Explanation: Catching ParentException first makes the ChildException catch block unreachable, resulting in a compilation error. Always catch specific exceptions before general ones.

8. Code in finally is Always Executed

Explanation: The finally block is executed no matter what happens in the try block—whether an exception is thrown, caught, or no exception occurs. This is typically used for cleanup operations like closing resources.

Code Example:

public class FinallyAlwaysExecutes {
    public static void main(String[] args) {
        try {
            System.out.println("In try block");
            int result = 10 / 0; // This will throw ArithmeticException
        } catch (ArithmeticException e) {
            System.out.println("Exception caught: " + e.getMessage());
        } finally {
            System.out.println("Finally block executed");
        }
    }
}

Output:

In try block
Exception caught: / by zero
Finally block executed

Explanation: Even though an exception is thrown and caught, the finally block is still executed.

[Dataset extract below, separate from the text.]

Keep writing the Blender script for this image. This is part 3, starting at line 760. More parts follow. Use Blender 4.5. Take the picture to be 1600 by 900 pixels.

9. finally Executes Even Without a catch

Explanation: The finally block will always execute even if there is no catch block. If an exception is thrown but not caught, the finally block is executed before the exception propagates further.

Code Example:

public class FinallyWithoutCatch {
    public static void main(String[] args) {
        try {
            System.out.println("In try block");
            int result = 10 / 0; // This will throw ArithmeticException
        } finally {
            System.out.println("Finally block executed");
        }
        // No catch block here
    }
}

Output:

In try block
Finally block executed
Exception in thread "main" java.lang.ArithmeticException: / by zero
    at FinallyWithoutCatch.main(FinallyWithoutCatch.java:5)

Explanation: The finally block is executed, and then the uncaught exception terminates the program.